-- THE PROBLEM --
Reproduce all the entries precisely.

-- RAW RECORDS --
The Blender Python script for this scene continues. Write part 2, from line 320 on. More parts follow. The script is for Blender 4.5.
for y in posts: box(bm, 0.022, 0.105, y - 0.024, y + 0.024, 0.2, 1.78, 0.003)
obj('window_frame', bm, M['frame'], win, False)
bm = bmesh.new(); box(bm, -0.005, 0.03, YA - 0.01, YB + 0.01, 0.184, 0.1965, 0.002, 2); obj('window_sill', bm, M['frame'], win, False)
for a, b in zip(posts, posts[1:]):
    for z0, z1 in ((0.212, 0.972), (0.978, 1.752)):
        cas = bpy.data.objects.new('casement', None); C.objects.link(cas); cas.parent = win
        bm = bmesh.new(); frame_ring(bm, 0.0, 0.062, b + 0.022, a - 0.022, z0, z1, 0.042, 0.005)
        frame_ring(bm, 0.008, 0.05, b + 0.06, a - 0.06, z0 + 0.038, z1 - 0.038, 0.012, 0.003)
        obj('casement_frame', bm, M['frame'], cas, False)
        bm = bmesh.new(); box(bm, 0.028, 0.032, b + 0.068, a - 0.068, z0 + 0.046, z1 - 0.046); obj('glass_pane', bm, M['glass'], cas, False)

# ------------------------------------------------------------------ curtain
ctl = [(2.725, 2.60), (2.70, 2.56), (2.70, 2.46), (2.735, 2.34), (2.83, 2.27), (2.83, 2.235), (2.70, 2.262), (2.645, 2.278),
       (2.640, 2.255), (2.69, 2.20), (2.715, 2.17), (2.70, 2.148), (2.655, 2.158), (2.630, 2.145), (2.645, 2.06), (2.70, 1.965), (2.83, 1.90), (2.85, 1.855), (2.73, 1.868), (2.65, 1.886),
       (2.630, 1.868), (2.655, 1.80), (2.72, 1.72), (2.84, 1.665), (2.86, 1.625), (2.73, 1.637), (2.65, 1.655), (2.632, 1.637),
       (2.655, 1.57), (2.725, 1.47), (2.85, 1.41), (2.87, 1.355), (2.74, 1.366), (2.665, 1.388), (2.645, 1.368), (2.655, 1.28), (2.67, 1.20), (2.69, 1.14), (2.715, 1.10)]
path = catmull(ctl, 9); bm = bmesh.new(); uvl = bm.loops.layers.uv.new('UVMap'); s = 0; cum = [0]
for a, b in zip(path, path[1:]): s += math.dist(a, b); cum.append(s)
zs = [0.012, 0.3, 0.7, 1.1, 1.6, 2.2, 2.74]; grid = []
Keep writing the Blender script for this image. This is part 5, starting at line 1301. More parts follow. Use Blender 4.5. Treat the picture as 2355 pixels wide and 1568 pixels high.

-- EXERCISE SOLUTION --
The Blender Python script for this scene continues. Write part 2, from line 320 on. More parts follow. The script is for Blender 4.5.
for y in posts: box(bm, 0.022, 0.105, y - 0.024, y + 0.024, 0.2, 1.78, 0.003)
obj('window_frame', bm, M['frame'], win, False)
bm = bmesh.new(); box(bm, -0.005, 0.03, YA - 0.01, YB + 0.01, 0.184, 0.1965, 0.002, 2); obj('window_sill', bm, M['frame'], win, False)
for a, b in zip(posts, posts[1:]):
    for z0, z1 in ((0.212, 0.972), (0.978, 1.752)):
        cas = bpy.data.objects.new('casement', None); C.objects.link(cas); cas.parent = win
        bm = bmesh.new(); frame_ring(bm, 0.0, 0.062, b + 0.022, a - 0.022, z0, z1, 0.042, 0.005)
        frame_ring(bm, 0.008, 0.05, b + 0.06, a - 0.06, z0 + 0.038, z1 - 0.038, 0.012, 0.003)
        obj('casement_frame', bm, M['frame'], cas, False)
        bm = bmesh.new(); box(bm, 0.028, 0.032, b + 0.068, a - 0.068, z0 + 0.046, z1 - 0.046); obj('glass_pane', bm, M['glass'], cas, False)

# ------------------------------------------------------------------ curtain
ctl = [(2.725, 2.60), (2.70, 2.56), (2.70, 2.46), (2.735, 2.34), (2.83, 2.27), (2.83, 2.235), (2.70, 2.262), (2.645, 2.278),
       (2.640, 2.255), (2.69, 2.20), (2.715, 2.17), (2.70, 2.148), (2.655, 2.158), (2.630, 2.145), (2.645, 2.06), (2.70, 1.965), (2.83, 1.90), (2.85, 1.855), (2.73, 1.868), (2.65, 1.886),
       (2.630, 1.868), (2.655, 1.80), (2.72, 1.72), (2.84, 1.665), (2.86, 1.625), (2.73, 1.637), (2.65, 1.655), (2.632, 1.637),
       (2.655, 1.57), (2.725, 1.47), (2.85, 1.41), (2.87, 1.355), (2.74, 1.366), (2.665, 1.388), (2.645, 1.368), (2.655, 1.28), (2.67, 1.20), (2.69, 1.14), (2.715, 1.10)]
path = catmull(ctl, 9); bm = bmesh.new(); uvl = bm.loops.layers.uv.new('UVMap'); s = 0; cum = [0]
for a, b in zip(path, path[1:]): s += math.dist(a, b); cum.append(s)
zs = [0.012, 0.3, 0.7, 1.1, 1.6, 2.2, 2.74]; grid = []
Keep writing the Blender script for this image. This is part 5, starting at line 1301. More parts follow. Use Blender 4.5. Treat the picture as 2355 pixels wide and 1568 pixels high.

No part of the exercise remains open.